Business: Information service
The Analyst’s Analyst   (0)  [vote for, against]
Who watches the watchers?

New technologies are coming along every day, and many of them must vie for the attention of decision-makers in business. Should our company upgrade to the new version of Windows, or skip a generation? Is Microsoft’s .NET worth the trouble? Is Linux sticking around for the long term?

Sometimes these decisions are very expensive long-term commitments. A wrong decision here could mean millions of dollars misspent and perhaps the loss of your job.

As a result there are a number of technology analyst firms that make their money looking at all this stuff and writing reports about them. (See link) Then they charge big money for these reports, which contain predictions that are used to drive decisions.

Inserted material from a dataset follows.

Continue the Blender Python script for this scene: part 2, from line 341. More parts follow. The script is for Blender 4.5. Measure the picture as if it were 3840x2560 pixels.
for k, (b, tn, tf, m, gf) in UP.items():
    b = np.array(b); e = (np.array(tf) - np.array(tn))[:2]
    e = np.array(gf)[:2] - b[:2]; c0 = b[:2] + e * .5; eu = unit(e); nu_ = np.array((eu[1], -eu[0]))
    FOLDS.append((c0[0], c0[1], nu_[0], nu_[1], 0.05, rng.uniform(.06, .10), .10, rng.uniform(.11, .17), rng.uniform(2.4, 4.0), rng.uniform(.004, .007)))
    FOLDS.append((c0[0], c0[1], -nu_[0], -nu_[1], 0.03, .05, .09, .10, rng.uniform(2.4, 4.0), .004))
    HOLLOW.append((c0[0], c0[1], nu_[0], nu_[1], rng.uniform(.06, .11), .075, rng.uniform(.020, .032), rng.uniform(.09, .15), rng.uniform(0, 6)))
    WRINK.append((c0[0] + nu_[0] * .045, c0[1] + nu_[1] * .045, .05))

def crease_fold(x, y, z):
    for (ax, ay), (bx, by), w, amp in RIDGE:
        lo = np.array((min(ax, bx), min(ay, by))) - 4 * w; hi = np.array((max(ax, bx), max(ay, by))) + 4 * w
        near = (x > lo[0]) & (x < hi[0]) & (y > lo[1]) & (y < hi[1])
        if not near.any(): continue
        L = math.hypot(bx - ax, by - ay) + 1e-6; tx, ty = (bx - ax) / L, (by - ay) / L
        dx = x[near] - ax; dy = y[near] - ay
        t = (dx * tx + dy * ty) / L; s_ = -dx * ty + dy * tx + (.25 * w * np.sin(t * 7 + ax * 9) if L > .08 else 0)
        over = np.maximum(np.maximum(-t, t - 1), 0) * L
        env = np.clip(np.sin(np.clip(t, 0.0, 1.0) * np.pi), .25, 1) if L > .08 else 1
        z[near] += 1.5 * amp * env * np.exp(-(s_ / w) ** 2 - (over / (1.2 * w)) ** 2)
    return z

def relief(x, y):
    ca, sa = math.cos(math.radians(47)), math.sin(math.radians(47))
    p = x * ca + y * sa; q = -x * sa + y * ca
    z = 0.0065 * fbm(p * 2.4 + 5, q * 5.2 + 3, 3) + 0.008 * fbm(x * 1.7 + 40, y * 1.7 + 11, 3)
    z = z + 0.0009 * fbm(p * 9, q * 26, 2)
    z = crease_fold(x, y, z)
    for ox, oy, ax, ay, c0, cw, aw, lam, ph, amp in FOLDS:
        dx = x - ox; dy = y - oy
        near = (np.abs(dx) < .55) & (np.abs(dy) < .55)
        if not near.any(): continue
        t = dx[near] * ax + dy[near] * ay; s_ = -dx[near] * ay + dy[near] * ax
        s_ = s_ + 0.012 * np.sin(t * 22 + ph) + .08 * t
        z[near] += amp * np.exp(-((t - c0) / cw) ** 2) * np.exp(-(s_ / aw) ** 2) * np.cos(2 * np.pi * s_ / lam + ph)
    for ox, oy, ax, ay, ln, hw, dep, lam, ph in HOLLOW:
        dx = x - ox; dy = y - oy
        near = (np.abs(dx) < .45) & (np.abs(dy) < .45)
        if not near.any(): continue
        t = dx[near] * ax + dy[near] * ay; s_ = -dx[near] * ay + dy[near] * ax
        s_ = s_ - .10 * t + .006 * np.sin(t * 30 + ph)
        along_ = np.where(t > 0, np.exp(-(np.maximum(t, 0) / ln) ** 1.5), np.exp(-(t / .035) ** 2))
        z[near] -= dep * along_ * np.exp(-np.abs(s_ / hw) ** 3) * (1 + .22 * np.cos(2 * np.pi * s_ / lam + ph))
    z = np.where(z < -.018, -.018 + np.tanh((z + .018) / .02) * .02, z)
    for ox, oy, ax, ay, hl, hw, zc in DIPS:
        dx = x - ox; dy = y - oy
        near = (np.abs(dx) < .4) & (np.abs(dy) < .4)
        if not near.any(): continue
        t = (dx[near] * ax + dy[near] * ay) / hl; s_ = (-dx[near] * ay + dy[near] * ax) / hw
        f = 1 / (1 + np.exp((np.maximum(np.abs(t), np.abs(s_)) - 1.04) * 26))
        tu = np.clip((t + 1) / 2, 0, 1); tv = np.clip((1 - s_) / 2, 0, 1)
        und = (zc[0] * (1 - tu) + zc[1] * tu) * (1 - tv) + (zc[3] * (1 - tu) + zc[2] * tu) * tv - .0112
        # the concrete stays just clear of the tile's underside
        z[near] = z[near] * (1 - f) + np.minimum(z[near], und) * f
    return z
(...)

You would assume that these companies have huge labs where they try this stuff out and torture test it to find out what it can and cannot do, right?

I’ll let you in on a little secret. They don’t have such labs. I’ve met analysts from many of these companies, and most of them have never even touched the stuff they are writing about! And yet here they are writing reports on which million dollar decisions are made.

I propose the formation of a “meta” analyst, whose purpose is to subscribe to the reports issued by these companies, and pore over them for predictions of market penetration, industry adoption of new technologies and so on. Then, in the months after the reports come out, track whether the predictions contained within come true.

Each analyst would be scored on how well they do predicting the future of the technologies they cover. This should be broken down by company, but also by the individual author of the report, since most of them focus on a particular technology or market segment.
-- krelnik, Mar 03 2004

Here are the analysts I'm talking about http://directory.go.../Industry_Analysts/
[krelnik, Oct 04 2004, last modified Oct 05 2004]

[+} Here's a name for the service: Lies, and the Lying Liars Who Predict They'll Come True.

"Hey, the new intern at Gardner sez MAC OSX sucks, we should drop everything and switch to .NET!"